La ilusión y las expectativas, por mucho que las ilumine Dios, suelen manejarlas las instituciones

Uno de los mejores análisis del viaje a la luna lo hizo la serie The Crown. En un capítulo magistral, nos muestran al príncipe Felipe fascinado con todo lo que rodea la expedición de la NASA, con la idiosincrasia de los astronautas y con la mecánica del Apolo XI. Es un hombre que, huérfano de protagonismo monárquico, vive ese momento histórico como si formase parte del grupo. Lo verdaderamente genial sin embargo viene después. Ya en palacio, reunido con ellos, Felipe de Edimburgo se encuentra a sus héroes enfermos y cansados, machacados por el jet lag y un punto apáticos, como si no estuviesen del todo satisfechos por lo que su majestad considera un logro épico.

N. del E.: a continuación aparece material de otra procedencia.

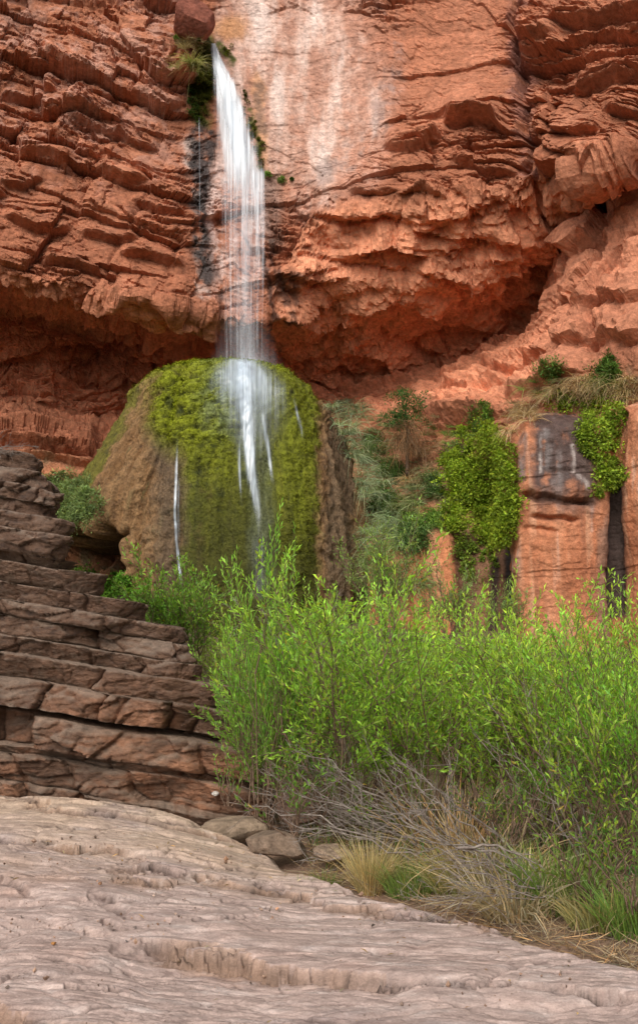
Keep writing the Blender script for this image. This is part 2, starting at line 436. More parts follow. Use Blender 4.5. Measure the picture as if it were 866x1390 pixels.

En el preciso instante en que supe que habíamos papam, y tras días de desborde informativo entre cardenales que se postulaban, fumatas e ilusiones católicas, apostólicas y romanas, recordé ese episodio como retrato significativo de la épica. Viendo la cara del cardenal americano, ya convertido en el mediador entre la tierra y el cielo, saliendo al balcón que se abre a una plaza de San Pedro atestada de gente, que vivía ese momento histórico como otro desembarco lunar, pensé en lo que había detrás, en cómo podía estar un cardenal americano justo cuando le estaban vistiendo con las ropas que en su día rechazó su predecesor, si le dolería la cabeza o tendría reflujo, qué sé yo. Por su expresión me recordó al Guardiola de las ruedas de prensa en España, con cara de cierta incredulidad, encogido cada vez que pensaba una respuesta, como predispuesto siempre a un desastre o a un eructo.
Y es que la épica tiene estas cositas: uno se cree que por que un señor se convierta en papa, lo lógico sería que todas las palomas de Roma en ese momento se coordinasen y dejasen volar solamente a las blancas, o que desde ese instante el mundo tiene por fin a un salvador que convertirá el agua de las desgracias en el vino de las mejores ilusiones. Como en el desembarco lunar, después del espectáculo, al papa le han dejado solo en su vuelta a casa, y habrá dormido con dolor de pies o con una terrible idea rondándole la cabeza: «madrecita, la que me ha caído.»
Me pilló el momento estelar en un bar, que es donde hay que vivir todos los momentos históricos, y vi a Sánchez Adalid debatiendo en la tele autonómica, hablando de espiritualidad y de consignas católicas, en un ambiente y con una retórica más propios de la investidura de un presidente del gobierno. Muy espiritual, claro, pero, de hecho, lo es. El papa, además de la máxima autoridad católica, es el jefe del estado de la Ciudad del Vaticano. Luego, como cualquier político que niega la corrupción de su partido o aplaza las explicaciones oportunas sobre la última crisis energética, la épica que se le presupone tendrá más horas de despacho y debate que de confesionario y oración.
Y es que hay que tener mucho cuidado con la épica, porque, como los amores platónicos, solo están en la cabeza de una de las partes. La ilusión y las expectativas, por mucho que las ilumine Dios, suelen manejarlas las instituciones. Y el papa, que en el momento en que apareció en la televisión, ya era por fin papa con arroz, según los análisis que pude escuchar en la mejor redacción que puede existir, que insisto, siempre es un bar, era solo un hombre asomado a un balcón. Y eso, seas astronauta, cardenal o el heredero de San Pedro, le da vértigo a cualquiera.

Querido amigo, qué razón llevas. Al final de todo el jolgorio cada uno se va a su casa, cierra la puerta, y a dormir con un paracetamol para relajarse y olvidar el mal trago.
Ay, la Logia de San Pedro es mucho más que un balcón. Es «la ventana del susto» tanto para el que sale a saludar como para los que están abajo expectantes de quien salga o de lo que va a decir el que se asoma.
Gracias por hacernos caer en la cuenta de que todo hay que relativizarlo y si es con estos asuntos eclesiales aplicarles el aserto bíblico: «vanidad de vanidades, todo es vanidad» (Eclesiastés).